Mons. Czeslaw Kozon, vescovo di Copenaghen e vicepresidente della Comece, (Foto Comece)
La Commissione delle Conferenze episcopali dell’Unione europea (Comece) chiede “con forza la nomina di un Coordinatore Ue per la lotta all’odio anticristiano” perché “pur riconoscendo e non mettendo in discussione la specificità delle comunità ebraiche e musulmane nell’Ue e le sfide che devono affrontare, sempre più segnalazioni mostrano l’emergere di crimini contro i cristiani e di odio, intolleranza e discriminazione nei loro confronti all’interno dell’Unione europea. È essenziale garantire una protezione adeguata dei fedeli e dei loro luoghi sacri, indipendentemente dalla loro appartenenza a una confessione religiosa ‘maggioritaria’ o ‘minoritaria’”. A farsi “portavoce” di questo appello è stato, lunedì 17 novembre, il vicepresidente della Comece, mons. Czeslaw Kozon, vescovo di Copenaghen, prendendo la parola alla riunione annuale tra la Commissione europea e i leader religiosi sul tema “Vivere insieme in società sempre più polarizzate”. L’incontro – informa la Comece – è stato ospitato da Magnus Brunner, commissario Ue per gli Affari interni e la Migrazione e commissario responsabile dell’attuazione del dialogo sull’articolo 17 del Tfue. La Comece era rappresentata dal suo vicepresidente, mons. Czeslaw Kozon, vescovo di Copenaghen.
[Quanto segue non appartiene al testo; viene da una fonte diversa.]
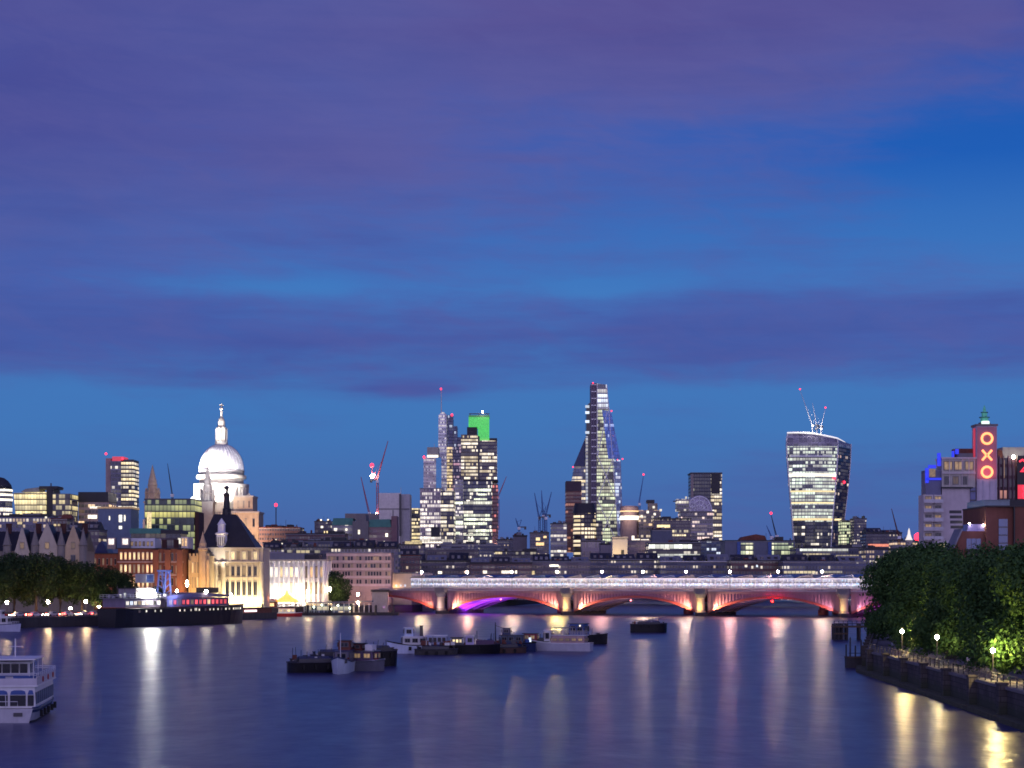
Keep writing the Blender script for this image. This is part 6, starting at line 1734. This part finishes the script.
def rails(root, L, B, z, h=1.0, x0=None, x1=None, mt=None, n=8):
    b = MB(); x0 = -L / 2 if x0 is None else x0; x1 = L / 2 if x1 is None else x1
    for sg in (-1, 1):
        for zz_ in (h * .5, h): b.tube([(x0, sg * B / 2, z + zz_), (x1, sg * B / 2, z + zz_)], .035, 4)
        for i in range(n + 1): b.tube([(x0 + (x1 - x0) * i / n, sg * B / 2, z), (x0 + (x1 - x0) * i / n, sg * B / 2, z + h)], .035, 4)
    for zz_ in (h * .5, h): b.tube([(x0, -B / 2, z + zz_), (x0, B / 2, z + zz_)], .035, 4).tube([(x1, -B / 2, z + zz_), (x1, B / 2, z + zz_)], .035, 4)
    b.build('handrail', mt or M['white'], root)

def fenders(root, rings, idx, s=0, r=.28):
    for i in idx:
        q = rings[i][s]
        MB().tube([(q[0], q[1] + (-.2 if s == 0 else .2), q[2] - .25), (q[0], q[1] + (-.2 if s == 0 else .2), q[2] - 1.0)], r, 8).build('fender', M['rubber'], root)

# --- passenger boat in the lower left corner, stern towards the viewer
bt = thing('passenger_boat', 'white two deck passenger boat with blue trim and canopy in the lower corner', 'boat', (-54.2, 220.5, 0), R(97))
L, B = 25, 6.4
rg = hull_parts(bt, L, B, 1.55, mat('boat_hull_white', (.5, .5, .54), .45, var=.3, scale=.8), M['navy'], M['wood'], M['navy'], bow=.4, stern=.1, sheer=.28, sternw=.86)
x0s, x1s = -11.7, 6.5
b = MB()
b.loft([[(x0s, -2.95, 1.6), (x0s, 2.95, 1.6), (x0s + .12, 2.85, 4.0), (x0s + .12, -2.85, 4.0)], [(x1s, -2.95, 1.6), (x1s, 2.95, 1.6), (x1s - .3, 2.85, 4.0), (x1s - .3, -2.85, 4.0)]])
sal = b.build('saloon', M['white'], bt)
# big stern windows with arched heads and side windows
for yy, w in ((-2.45, .62), (-1.15, 1.6), (.75, 1.7), (2.35, .8)):
    MB().box(x0s - .05, x0s + .1, yy - w / 2, yy + w / 2, 1.85, 3.05).build('stern_window', M['glassdk'], sal)
    MB().slab([(yy - w / 2, 3.13), (yy + w / 2, 3.13), (yy + w / 2 - .1, 3.5), (yy + w / 4, 3.62), (yy - w / 4, 3.62), (yy - w / 2 + .1, 3.5)], 0, .16)
    q = MB().slab([(yy - w / 2, 3.13), (yy + w / 2, 3.13), (yy + w / 2 - .1, 3.5), (yy + w / 4, 3.62), (yy - w / 4, 3.62), (yy - w / 2 + .1, 3.5)], -.04, .12)
    q.v = [(x0s + y, x, z) for x, y, z in q.v]; q.build('stern_fanlight', M['bluep'], sal)
for i in range(9):
    xx = x0s + 1.2 + i * 1.95
    for sg in (-1, 1): MB().box(xx - .75, xx + .75, sg * 2.93 - .05, sg * 2.93 + .05, 2.0, 3.35).build('side_window', M['glassdk'], sal)
MB().box(x0s - .15, x1s + .4, -3.15, 3.15, 4.0, 4.16).build('upper_deck', M['white'], bt)
b = MB(); b.box(x0s - .1, x1s + .3, -3.1, -3.0, 4.16, 5.1).box(x0s - .1, x1s + .3, 3.0, 3.1, 4.16, 5.1).box(x0s - .12, x0s - .02, -3.1, 3.1, 4.16, 4.95)
b.build('bulwark', mat('bulwark_paint', (.6, .58, .63), .5), bt)
rails(bt, L, 6.15, 5.1, .42, x0s, x1s + .2, M['white'], 10)
for i in range(5):
    xx = x0s + 1.6 + i * 1.5
    b = MB()
    for yy in (-1.5, 1.5): b.box(xx, xx + .45, yy - 1.1, yy + 1.1, 4.55, 4.65).box(xx + .42, xx + .5, yy - 1.1, yy + 1.1, 4.65, 5.1).box(xx + .1, xx + .2, yy - .9, yy - .8, 4.16, 4.55).box(xx + .1, xx + .2, yy + .8, yy + .9, 4.16, 4.55)
    b.build('deck_bench', M['bluep'], bt)
wl = MB().loft([[(-8.4, -2.0, 4.16), (-8.4, 2.0, 4.16), (-8.3, 1.95, 6.7), (-8.3, -1.95, 6.7)], [(-3.5, -2.0, 4.16), (-3.5, 2.0, 4.16), (-3.8, 1.95, 6.7), (-3.8, -1.95, 6.7)]]).build('wheelhouse', M['white'], bt)
for yy in (-1.35, -.45, .45, 1.35): MB().box(-8.5, -8.2, yy - .38, yy + .38, 5.4, 6.45).build('wheelhouse_window', M['glassdk'], wl)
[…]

“Vi è più di una ragione specifica per cui molti cristiani si trovano attualmente a subire discriminazione, esclusione, molestie, odio e violenza”, ha spiegato il vescovo. In società sempre più secolarizzate, come quelle europee, c’è sempre meno “spazio per la religione” o “per l’argomentazione religiosa in politica e nel dibattito pubblico”. Gli effetti di questa tendenza possono manifestarsi nella discriminazione verso “politici che sostengono opinioni cristiane classiche su aborto, eutanasia, matrimonio e vita familiare, o nell’astensione volontaria dei politici dall’esprimere le proprie convinzioni su questi temi”. La Comece parla anche di “divieto di simboli religiosi nei luoghi pubblici”, “divieto di indossare simboli e abiti religiosi”, e “divieto di spazi destinati alla preghiera nelle istituzioni educative pubbliche”. “Molto spesso i principi e le virtù cristiane classiche sono considerati in opposizione o addirittura una minaccia per la società moderna” e “questo a volte provoca iniziative volte a limitare il diritto all’educazione secondo i principi cristiani e diffidenza nei confronti del diritto dei genitori di educare i figli secondo il proprio credo”. In realtà – ed è questo il “punto” evidenziato dal vescovo – molte delle limitazioni imposte derivino da “ignoranza e mancanza di comprensione, sia per il ruolo positivo della religione nella società sia per il bisogno fondamentale degli individui di vivere secondo il proprio credo e il diritto a vederlo garantito e protetto dalla legislazione civile”. Da qui, emerge la seconda richiesta della Comece all’Ue: “È fondamentale e vorremmo che si facesse di più” per una “alfabetizzazione religiosa (sulla natura, i principi fondamentali, l’autocomprensione, le strutture delle confessioni religiose)”.